BANANAS
‘Have you any bananas?’ I asked casually, ‘You won’t find them out this far west boy’, said the shopkeeper, looking at me square in the eye with the sort of visual underline normally reserved for an invitation to a cage fight with Rottweilers. Although it happened many years ago, the experience stuck with me, not just for the strange mix of corner shop masquerading as a front for the headquarters of UFC meets Crufts but also for the mindset of a generation who were here long before surfers and windsurfers chased along their shores. There are two groups of people who live here, those from the area and those that have moved here. Farmers and fishermen mix with artists and surfers escaping to the west.

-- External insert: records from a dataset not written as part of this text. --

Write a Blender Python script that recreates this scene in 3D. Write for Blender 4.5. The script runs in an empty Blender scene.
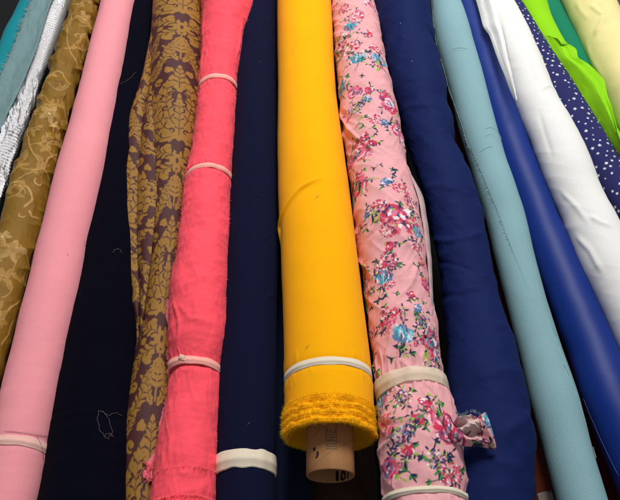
import bpy, math, random
import numpy as np
from mathutils import Vector
random.seed(7)
S = bpy.context.scene
COL = S.collection

# ------------------------------------------------------------------ camera model
FX, CX, CY, CAMZ = 660.0, 310.0, 250.0, 0.77
PITCH = math.radians(53.4)
CAM = np.array([0.0, 0.0, CAMZ])
cp, sp_ = math.cos(PITCH), math.sin(PITCH)

def ray(x, y):
    a = (np.asarray(x, float)-CX)/FX; b = (np.asarray(y, float)-CY)/FX
    a, b = np.broadcast_arrays(a, b)
    return np.stack([a, cp-b*sp_, -sp_-b*cp], -1)
def at(x, y, z):
    d = ray(x, y); t = (z-CAMZ)/d[..., 2]
    return CAM+d*t[..., None]
def project(P):
    q = P-CAM
    dep = q[..., 1]*cp-q[..., 2]*sp_
    up = q[..., 1]*sp_+q[..., 2]*cp
    return CX+FX*q[..., 0]/dep, CY-FX*up/dep
def nrm(a): return a/np.maximum(np.linalg.norm(a, axis=-1, keepdims=True), 1e-9)

# ------------------------------------------------------------------ noise
def vnoise(x, y, seed=0):
    rs = np.random.RandomState(seed); T = rs.rand(256, 256)
    x = np.asarray(x, float)+1000; y = np.asarray(y, float)+1000
    xi = np.floor(x).astype(int); yi = np.floor(y).astype(int)
    fx = x-xi; fy = y-yi
    fx = fx*fx*fx*(fx*(fx*6-15)+10); fy = fy*fy*fy*(fy*(fy*6-15)+10)
    a = T[xi % 256, yi % 256]; b = T[(xi+1) % 256, yi % 256]
    c = T[xi % 256, (yi+1) % 256]; d = T[(xi+1) % 256, (yi+1) % 256]
    return ((a*(1-fx)+b*fx)*(1-fy)+(c*(1-fx)+d*fx)*fy)*2-1
def fbm(x, y, seed=0, oct=4, gain=.5):
    s = 0; a = 1
    for k in range(oct):
        s = s+a*vnoise(x*2**k+k*7.3, y*2**k-k*3.1, seed+k); a *= gain
    return s
def ridge(x, y, seed=0, oct=3):
    s = 0; a = 1
    for k in range(oct):
        s = s+a*(1-np.abs(vnoise(x*2**k+k*5.3, y*2**k-k*2.1, seed+k))*2.2); a *= .5
    return s-.8
def lin(c):
    c = np.array(c, float)/255.0
    return np.where(c <= .04045, c/12.92, ((c+.055)/1.055)**2.4)

# ------------------------------------------------------------------ raster canvas (in metres on the cloth)
class Canvas:
    def __init__(s, u0, u1, v0, v1, res, bg):
        s.u0, s.v0, s.res = u0, v0, res
        s.nu = int((u1-u0)/res)+2; s.nv = int((v1-v0)/res)+2
        s.A = np.empty((s.nu, s.nv, len(bg))); s.A[:] = bg
    def _box(s, a, b, c, d):
        i0 = max(0, int((a-s.u0)/s.res)-1); i1 = min(s.nu, int((b-s.u0)/s.res)+3)
        j0 = max(0, int((c-s.v0)/s.res)-1); j1 = min(s.nv, int((d-s.v0)/s.res)+3)
        if i0 >= i1 or j0 >= j1: return None
        U = s.u0+np.arange(i0, i1)*s.res; V = s.v0+np.arange(j0, j1)*s.res
        return i0, i1, j0, j1, U[:, None], V[None, :]
    def _mix(s, bx, m, col, add=False):
        i0, i1, j0, j1 = bx[:4]; m = np.clip(m, 0, 1)[..., None]; col = np.array(col, float)
        if add: s.A[i0:i1, j0:j1] += m*col
        else: s.A[i0:i1, j0:j1] = s.A[i0:i1, j0:j1]*(1-m)+m*col
    def ell(s, x, y, a, b, rot, col, wob=0., soft=1., alpha=1.):
        r = max(a, b)*(1+wob)
        bx = s._box(x-r, x+r, y-r, y+r)
        if not bx: return
        du = bx[4]-x; dv = bx[5]-y; c, n = math.cos(rot), math.sin(rot)
        p = du*c+dv*n; q = -du*n+dv*c
        d = np.sqrt((p/a)**2+(q/b)**2)
        if wob:
            an = np.arctan2(q/b, p/a); ph = random.random()*6
            d = d/(1+wob*(.6*np.sin(3*an+ph)+.4*np.sin(5*an+2*ph)))
        s._mix(bx, alpha*np.clip((1-d)*min(a, b)/(s.res*soft)+.5, 0, 1), col)
    def leaf(s, x, y, L, w, rot, col, bend=0.):
        n = 7; t = np.linspace(0, 1, n)
        ang = rot+bend*(t-.0)
        px = x+np.concatenate([[0], np.cumsum(np.cos(ang[:-1])*L/(n-1))]); py = y+np.concatenate([[0], np.cumsum(np.sin(ang[:-1])*L/(n-1))])
        s.stroke(np.stack([px, py], 1), w*np.sin(np.pi*(t*.86+.1))**.8, col)
    def stroke(s, pts, w, col, alpha=1., add=False, gauss=False):
        pts = np.asarray(pts, float); n = len(pts)
        w = np.broadcast_to(np.asarray(w, float), (n,)) if np.ndim(w) == 0 or len(np.atleast_1d(w)) == n else np.linspace(w[0], w[-1], n)
        k = 2.5 if gauss else 1.
        W = w.max()*k+s.res
        bx = s._box(pts[:, 0].min()-W, pts[:, 0].max()+W, pts[:, 1].min()-W, pts[:, 1].max()+W)
        if not bx: return
        best = None
        for i in range(n-1):
            a = pts[i]; d = pts[i+1]-a; L = max(d@d, 1e-14)
            t = np.clip(((bx[4]-a[0])*d[0]+(bx[5]-a[1])*d[1])/L, 0, 1)
            dist = np.hypot(bx[4]-a[0]-t*d[0], bx[5]-a[1]-t*d[1]); ww = w[i]*(1-t)+w[i+1]*t
            tp = 1. if n < 3 else np.clip(np.sin(np.pi*np.clip((i+t)/(n-1), 0, 1))*1.6, 0, 1)
            m = tp*np.exp(-(dist/np.maximum(ww, 1e-6))**2) if gauss else np.clip((ww-dist)/s.res+.5, 0, 1)
            best = m if best is None else np.maximum(best, m)
        s._mix(bx, best*alpha, col, add)
    def poly(s, pts, col, alpha=1.):
        pts = np.asarray(pts, float)
        bx = s._box(pts[:, 0].min(), pts[:, 0].max(), pts[:, 1].min(), pts[:, 1].max())
        if not bx: return
        U, V = np.broadcast_arrays(bx[4], bx[5]); ins = np.zeros(U.shape, bool)
        n = len(pts)
        for i in range(n):
            x1, y1 = pts[i]; x2, y2 = pts[(i+1) % n]
            if y1 == y2: continue
            c = ((V > min(y1, y2)) & (V <= max(y1, y2)))
            ins ^= c & (U < (V-y1)*(x2-x1)/(y2-y1)+x1)
        s._mix(bx, ins*alpha, col)
    def sample(s, u, v):
        x = np.clip((u-s.u0)/s.res, 0, s.nu-1.001); y = np.clip((v-s.v0)/s.res, 0, s.nv-1.001)
        i = x.astype(int); j = y.astype(int); fx = (x-i)[..., None]; fy = (y-j)[..., None]
        A = s.A
        return (A[i, j]*(1-fx)+A[i+1, j]*fx)*(1-fy)+(A[i, j+1]*(1-fx)+A[i+1, j+1]*fx)*fy

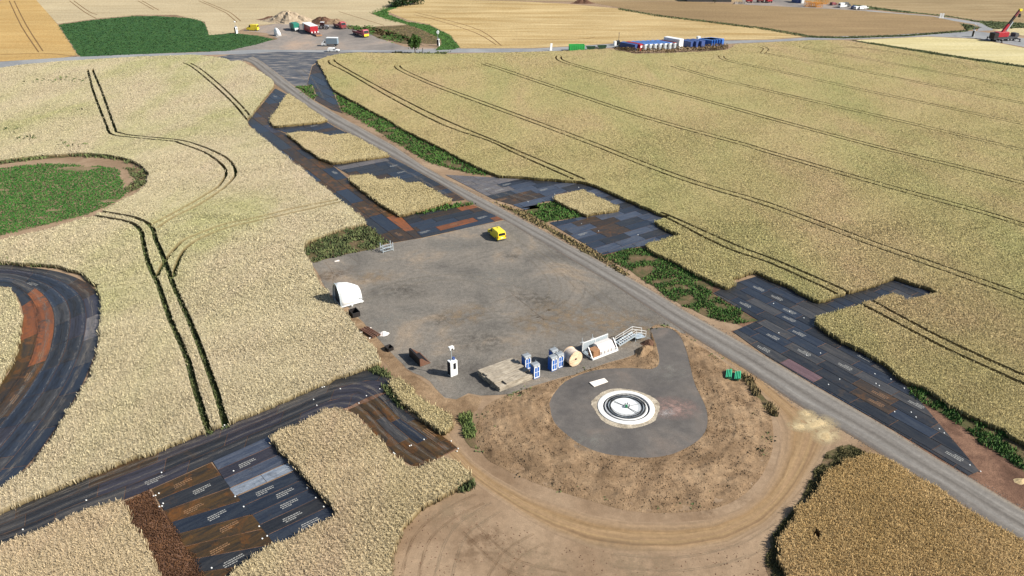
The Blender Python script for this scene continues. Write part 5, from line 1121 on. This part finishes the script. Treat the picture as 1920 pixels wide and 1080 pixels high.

Traditionally employment here has been ‘off the land or sea’, tough acres to farm and rough waters to sail breed character and at times can conflict with visitors ignorant to the hardships and commitment it takes to live here. ‘Surfers, slow the ^&%$ down’, laughed my friend as he recounted the sign at the side of the road. You drive carefully here for many reasons. While the sheer range of uncharted breaks begs exploration, you have to be mindful where you roam to respect long held land ownership and not ignite the ire of farmers who don’t want biocontamination of their fields from outsiders and given Ireland’s history of ‘land grabbing’, are robustly defendant of their lot. Good manners and a slow pace however will take you far and take the time to speak with locals and you will learn what has drawn expats to live here.
GO WEST
Post brexit the Irish Times recently published a series of interviews with British people who have settled in Ireland’s western fringe. The anecdotes painted a heart warming picture. One man recounted how after his wife’s untimely death, he went to the local bank to close his wife’s account and the teller came round the side of the counter to give him a hug on hearing the news. When he went back to England, to a place he had banked with for over 40 years to do the same account closure, they barely looked him in the eye. Another expat recalled seeing a grocery van pull up at the side of a road, lift a stone, take money and leave a bag of groceries. He took that as a sign he had come to the ‘right’ place. Warm welcomes are more common than swift rebukes here. In the cold war paranoia of the 70’s some people moved to Ireland on the basis that in the event of a nuclear holocaust it was far enough to the west to escape the radioactive fallout. These days bohemians are drawn by inspiring land and seascapes, a quiet life to create amongst and a culture of love of the arts that counts one of the world’s great wordsmiths, William Butler Yeats, amongst its family.
FREE ECONOMY
On our way to the beach we pass a newly opened ‘foodie’ café. In the boom celtic tiger years the west of Ireland felt the effect in a rise in house prices from holiday home investment but outside the reach of locals who felt justifiably disgruntled at being priced out of their own homelands. Ultimately unsustainable, now, post crash, new businesses and residents are more focussed on long term lifestyle gains rather than short-term gross profit. Ireland’s highest profile surfer, Fergal Smith, recently entered politics campaigning for the green party and advocating community based farms and local economic ventures. It feels fitting as we pull up to our first surf stop that we are here to enjoy a resource that can’t be taxed or economically crashed but will provide me with sublime pleasure beyond monetary means. Kind of like chocolate only calorie and cost free.